Final battery of tests slated for LV Monorail
Monday, Dec. 13, 2004 | 10:55 a.m.
The final battery of tests that will determine if the Las Vegas Monorail reopens by the end of the year will likely begin Wednesday, Clark County's top building official said this morning.
County engineers continued inspecting eight of the system's nine trains through the weekend. The engineers were trying to see which trains will be ready to go ahead with the "recommissioning" process to prepare the trains to begin shuttling paying passengers again, Ron Lynn, the county building official, said.
Preliminary tests that continued over the weekend were mostly trouble-free, as seven trains were running without drivers or passengers on board, Lynn said.
By Friday afternoon, four of the normally automated monorail trains had been operating without drivers. Another two were operating with drivers, he said. One of the trains had not been approved to begin running.
The system is designed to have seven trains running during normal operation, monorail officials had said. Each car must pass inspection before it can run, Lynn said.
"We have no objection if they want to run fewer trains," he said. "Theoretically you could open with one train. You wouldn't make much money, but you could" operate the system that way.
To be ready for recommissioning, each train must run trouble-free and no emergency alarms can be triggered, Lynn said. Once the process begins, the system must operate without any glitches for between 1,000 and 2,000 eight-mile roundtrips, meaning the trains will have to log more than 8,000 trouble-free miles before they can re-open.
Engineers over the weekend faced a number of "Category 2" alarms, meaning the trains still faced glitches with the system's doors and lighting. The problems were minor and would not affect the trains' safety, Lynn said.
"They're not safety-related or operation-related to the structure (the trains)," Lynn said. "Any automation is going to have trouble. There's innumerable things that could occur."
Once recommissioning begins, Lynn said he did not know for sure how long the process would take, but had previously said it could be complete in five to eight days if trains operate without further problems.
The progress made over the weekend trumped previous estimates that said recommissioning was unlikely to begin by the end of this week, he said.
"They're in good shape," Lynn said. "They are on schedule. Getting all trains moving this weekend is the breakthrough they needed to get back up and running."
This week's tests will be the first of many in store for the $650 million system. Even when it re-opens, the trains will undergo monthly inspections by T.J. Krobe, a third-party firm hired by the county but billed to the monorail company, Lynn said.
Other people movers, including the tram that connects the Excalibur resort to the Mandalay Bay, face county inspections twice a year. The monorail will have to run trouble-free for three months before it can return to quarterly inspections, then twice a year, like the Mandalay Bay project, county engineers said.
Early indications Friday pointed to progress being made in the inspections, which continued last week without any significant problems, he said.
Todd Walker, a spokesman for the monorail, said he would not speculate as to when the system might re-open. All of the company officials have been tight-lipped about that subject.

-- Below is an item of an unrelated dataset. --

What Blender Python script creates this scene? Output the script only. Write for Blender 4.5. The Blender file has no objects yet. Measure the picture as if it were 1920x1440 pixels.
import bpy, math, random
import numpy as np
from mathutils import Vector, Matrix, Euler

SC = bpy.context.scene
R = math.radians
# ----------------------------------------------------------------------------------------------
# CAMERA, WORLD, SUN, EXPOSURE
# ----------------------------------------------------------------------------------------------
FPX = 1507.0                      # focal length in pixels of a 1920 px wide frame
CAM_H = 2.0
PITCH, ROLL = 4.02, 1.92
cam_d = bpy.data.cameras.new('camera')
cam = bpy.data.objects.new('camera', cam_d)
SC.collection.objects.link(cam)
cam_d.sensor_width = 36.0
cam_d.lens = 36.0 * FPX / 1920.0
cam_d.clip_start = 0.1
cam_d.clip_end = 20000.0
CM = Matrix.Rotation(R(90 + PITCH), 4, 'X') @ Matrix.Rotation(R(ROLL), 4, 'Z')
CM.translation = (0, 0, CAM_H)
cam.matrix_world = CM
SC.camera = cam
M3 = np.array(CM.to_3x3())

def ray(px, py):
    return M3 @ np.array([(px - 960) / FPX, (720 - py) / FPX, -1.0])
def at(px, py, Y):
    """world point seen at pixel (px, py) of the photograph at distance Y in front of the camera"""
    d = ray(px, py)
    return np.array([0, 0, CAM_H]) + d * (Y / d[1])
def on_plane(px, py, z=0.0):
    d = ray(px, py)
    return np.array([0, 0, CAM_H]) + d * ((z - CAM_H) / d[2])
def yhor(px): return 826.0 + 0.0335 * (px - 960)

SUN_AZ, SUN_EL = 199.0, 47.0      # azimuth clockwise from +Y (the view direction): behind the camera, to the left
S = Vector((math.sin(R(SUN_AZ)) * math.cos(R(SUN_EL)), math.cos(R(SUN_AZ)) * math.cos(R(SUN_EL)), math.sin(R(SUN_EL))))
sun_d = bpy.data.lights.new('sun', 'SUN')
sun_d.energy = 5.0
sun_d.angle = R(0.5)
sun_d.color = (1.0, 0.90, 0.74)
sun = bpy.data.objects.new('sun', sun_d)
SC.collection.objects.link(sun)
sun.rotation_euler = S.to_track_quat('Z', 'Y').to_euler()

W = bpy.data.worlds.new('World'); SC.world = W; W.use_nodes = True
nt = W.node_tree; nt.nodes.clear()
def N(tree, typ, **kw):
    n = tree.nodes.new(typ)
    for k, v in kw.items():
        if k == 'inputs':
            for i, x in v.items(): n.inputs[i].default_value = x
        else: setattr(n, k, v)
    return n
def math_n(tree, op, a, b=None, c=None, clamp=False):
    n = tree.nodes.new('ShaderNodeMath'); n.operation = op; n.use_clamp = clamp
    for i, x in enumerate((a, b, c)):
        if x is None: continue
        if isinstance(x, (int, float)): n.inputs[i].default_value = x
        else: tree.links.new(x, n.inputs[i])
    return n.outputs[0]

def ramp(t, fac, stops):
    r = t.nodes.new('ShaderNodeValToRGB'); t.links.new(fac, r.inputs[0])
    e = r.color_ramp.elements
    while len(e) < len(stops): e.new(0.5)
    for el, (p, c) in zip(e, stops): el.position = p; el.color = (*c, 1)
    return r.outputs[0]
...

"It (testing) could begin this week," he said. "That's all I'll say. Things don't always work perfectly."
Meanwhile county officials faulted technicians working for Bombardier, the Canadian firm that built and operates the trains, after the company failed to notify representatives from Lynn's office about a small bolt used to secure a Fiberglas panel that fell from a train in November.
The two-inch bolt, which he said weighed "a few ounces," was not related to the drivetrain problems that led to the three-month closure of the system.
Neither Bombardier nor the monorail company were cited in the incident, which Lynn said arose from a misunderstanding about county regulations that require any piece of equipment that falls from an overhead system be reported. No such rule exists for ground-level systems, he said.
The incident did not jeopardize the system's safety, Lynn said.
"We wouldn't even stop the train for this but we need it not to happen," he said. "I told them (Bombardier) they should make us aware of anything that falls off a train, no matter how minor it may be. It was not related to the safety of the train, but I wanted to make sure they knew."
Monorail executives met last week with the building division to present what engineers from Bombardier and Exponent, the oversight firm hired to examine the system, thought caused a six-inch-wide washer to fall from a moving train Sept. 8.
The glitch, which engineers said appeared to be caused by a series of harsh vibrations that loosened the component's connection to a driveshaft, left the system shuttered for more than three months.
That closure occurred less than a week after the trains re-opened from its first multi-day closure since a six-month delay pushed back the system's planned opening date to July 15. The first closure began after a 60-pound wheel assembly fell from another moving train.
No one was injured in either incident.